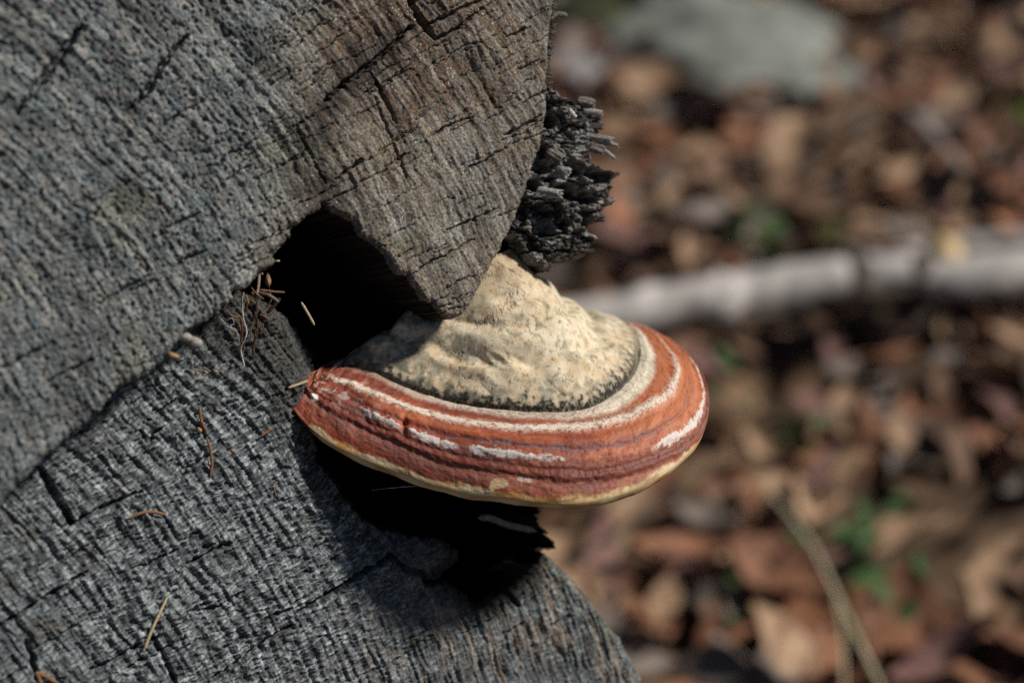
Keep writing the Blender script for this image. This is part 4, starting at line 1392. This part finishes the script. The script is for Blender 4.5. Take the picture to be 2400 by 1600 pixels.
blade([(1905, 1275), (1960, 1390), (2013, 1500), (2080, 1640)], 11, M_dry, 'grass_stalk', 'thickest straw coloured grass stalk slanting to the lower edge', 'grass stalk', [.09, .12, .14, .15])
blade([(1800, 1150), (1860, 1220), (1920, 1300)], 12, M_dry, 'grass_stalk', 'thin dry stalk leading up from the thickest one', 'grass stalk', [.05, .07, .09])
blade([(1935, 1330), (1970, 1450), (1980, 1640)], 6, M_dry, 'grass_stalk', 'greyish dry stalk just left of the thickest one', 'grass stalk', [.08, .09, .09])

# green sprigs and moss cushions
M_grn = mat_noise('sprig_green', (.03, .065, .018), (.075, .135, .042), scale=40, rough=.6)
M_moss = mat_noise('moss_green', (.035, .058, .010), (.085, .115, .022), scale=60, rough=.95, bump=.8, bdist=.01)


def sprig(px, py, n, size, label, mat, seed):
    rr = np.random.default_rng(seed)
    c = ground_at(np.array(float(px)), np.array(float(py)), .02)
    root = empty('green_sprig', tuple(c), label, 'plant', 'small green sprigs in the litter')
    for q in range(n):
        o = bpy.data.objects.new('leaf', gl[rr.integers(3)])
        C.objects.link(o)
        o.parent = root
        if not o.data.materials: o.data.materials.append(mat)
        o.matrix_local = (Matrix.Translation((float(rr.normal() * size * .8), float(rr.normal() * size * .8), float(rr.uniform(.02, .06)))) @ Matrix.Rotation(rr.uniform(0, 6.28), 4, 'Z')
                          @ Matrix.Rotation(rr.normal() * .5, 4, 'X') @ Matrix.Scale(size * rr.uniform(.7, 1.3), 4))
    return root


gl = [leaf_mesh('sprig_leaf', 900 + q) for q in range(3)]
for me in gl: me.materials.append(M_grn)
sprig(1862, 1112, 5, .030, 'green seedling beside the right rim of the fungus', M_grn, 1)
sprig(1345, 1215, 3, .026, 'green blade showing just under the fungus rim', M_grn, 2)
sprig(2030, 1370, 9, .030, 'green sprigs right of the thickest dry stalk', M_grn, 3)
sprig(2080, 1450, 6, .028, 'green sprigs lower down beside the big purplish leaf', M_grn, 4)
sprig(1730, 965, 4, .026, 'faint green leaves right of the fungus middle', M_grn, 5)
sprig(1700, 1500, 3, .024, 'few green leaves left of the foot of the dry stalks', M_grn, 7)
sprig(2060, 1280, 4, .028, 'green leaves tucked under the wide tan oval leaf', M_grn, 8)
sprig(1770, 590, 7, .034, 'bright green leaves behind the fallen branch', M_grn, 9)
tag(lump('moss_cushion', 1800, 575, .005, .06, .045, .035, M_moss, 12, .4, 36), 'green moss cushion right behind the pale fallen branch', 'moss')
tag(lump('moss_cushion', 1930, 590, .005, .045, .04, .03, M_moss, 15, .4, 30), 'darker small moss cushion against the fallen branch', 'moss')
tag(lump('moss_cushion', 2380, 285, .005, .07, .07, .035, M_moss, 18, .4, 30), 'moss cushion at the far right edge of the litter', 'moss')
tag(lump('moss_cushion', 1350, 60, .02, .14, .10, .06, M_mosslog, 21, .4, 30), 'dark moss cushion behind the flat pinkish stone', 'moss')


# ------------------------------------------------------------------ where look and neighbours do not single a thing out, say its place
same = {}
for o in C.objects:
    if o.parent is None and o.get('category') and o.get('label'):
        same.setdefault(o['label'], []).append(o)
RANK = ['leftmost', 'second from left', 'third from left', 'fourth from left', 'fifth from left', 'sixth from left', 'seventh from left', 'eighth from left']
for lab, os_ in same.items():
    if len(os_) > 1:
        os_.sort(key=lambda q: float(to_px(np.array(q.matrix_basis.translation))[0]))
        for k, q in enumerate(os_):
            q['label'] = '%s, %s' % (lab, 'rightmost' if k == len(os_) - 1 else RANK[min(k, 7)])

◇ ◇ ◇ ◇ ◇

Copy the listing exactly. Any image in it stays out of the copy.

▶ SOLUTION TO THE PROBLEM
Keep writing the Blender script for this image. This is part 4, starting at line 1392. This part finishes the script. The script is for Blender 4.5. Take the picture to be 2400 by 1600 pixels.
blade([(1905, 1275), (1960, 1390), (2013, 1500), (2080, 1640)], 11, M_dry, 'grass_stalk', 'thickest straw coloured grass stalk slanting to the lower edge', 'grass stalk', [.09, .12, .14, .15])
blade([(1800, 1150), (1860, 1220), (1920, 1300)], 12, M_dry, 'grass_stalk', 'thin dry stalk leading up from the thickest one', 'grass stalk', [.05, .07, .09])
blade([(1935, 1330), (1970, 1450), (1980, 1640)], 6, M_dry, 'grass_stalk', 'greyish dry stalk just left of the thickest one', 'grass stalk', [.08, .09, .09])

# green sprigs and moss cushions
M_grn = mat_noise('sprig_green', (.03, .065, .018), (.075, .135, .042), scale=40, rough=.6)
M_moss = mat_noise('moss_green', (.035, .058, .010), (.085, .115, .022), scale=60, rough=.95, bump=.8, bdist=.01)


def sprig(px, py, n, size, label, mat, seed):
    rr = np.random.default_rng(seed)
    c = ground_at(np.array(float(px)), np.array(float(py)), .02)
    root = empty('green_sprig', tuple(c), label, 'plant', 'small green sprigs in the litter')
    for q in range(n):
        o = bpy.data.objects.new('leaf', gl[rr.integers(3)])
        C.objects.link(o)
        o.parent = root
        if not o.data.materials: o.data.materials.append(mat)
        o.matrix_local = (Matrix.Translation((float(rr.normal() * size * .8), float(rr.normal() * size * .8), float(rr.uniform(.02, .06)))) @ Matrix.Rotation(rr.uniform(0, 6.28), 4, 'Z')
                          @ Matrix.Rotation(rr.normal() * .5, 4, 'X') @ Matrix.Scale(size * rr.uniform(.7, 1.3), 4))
    return root


gl = [leaf_mesh('sprig_leaf', 900 + q) for q in range(3)]
for me in gl: me.materials.append(M_grn)
sprig(1862, 1112, 5, .030, 'green seedling beside the right rim of the fungus', M_grn, 1)
sprig(1345, 1215, 3, .026, 'green blade showing just under the fungus rim', M_grn, 2)
sprig(2030, 1370, 9, .030, 'green sprigs right of the thickest dry stalk', M_grn, 3)
sprig(2080, 1450, 6, .028, 'green sprigs lower down beside the big purplish leaf', M_grn, 4)
sprig(1730, 965, 4, .026, 'faint green leaves right of the fungus middle', M_grn, 5)
sprig(1700, 1500, 3, .024, 'few green leaves left of the foot of the dry stalks', M_grn, 7)
sprig(2060, 1280, 4, .028, 'green leaves tucked under the wide tan oval leaf', M_grn, 8)
sprig(1770, 590, 7, .034, 'bright green leaves behind the fallen branch', M_grn, 9)
tag(lump('moss_cushion', 1800, 575, .005, .06, .045, .035, M_moss, 12, .4, 36), 'green moss cushion right behind the pale fallen branch', 'moss')
tag(lump('moss_cushion', 1930, 590, .005, .045, .04, .03, M_moss, 15, .4, 30), 'darker small moss cushion against the fallen branch', 'moss')
tag(lump('moss_cushion', 2380, 285, .005, .07, .07, .035, M_moss, 18, .4, 30), 'moss cushion at the far right edge of the litter', 'moss')
tag(lump('moss_cushion', 1350, 60, .02, .14, .10, .06, M_mosslog, 21, .4, 30), 'dark moss cushion behind the flat pinkish stone', 'moss')


# ------------------------------------------------------------------ where look and neighbours do not single a thing out, say its place
same = {}
for o in C.objects:
    if o.parent is None and o.get('category') and o.get('label'):
        same.setdefault(o['label'], []).append(o)
RANK = ['leftmost', 'second from left', 'third from left', 'fourth from left', 'fifth from left', 'sixth from left', 'seventh from left', 'eighth from left']
for lab, os_ in same.items():
    if len(os_) > 1:
        os_.sort(key=lambda q: float(to_px(np.array(q.matrix_basis.translation))[0]))
        for k, q in enumerate(os_):
            q['label'] = '%s, %s' % (lab, 'rightmost' if k == len(os_) - 1 else RANK[min(k, 7)])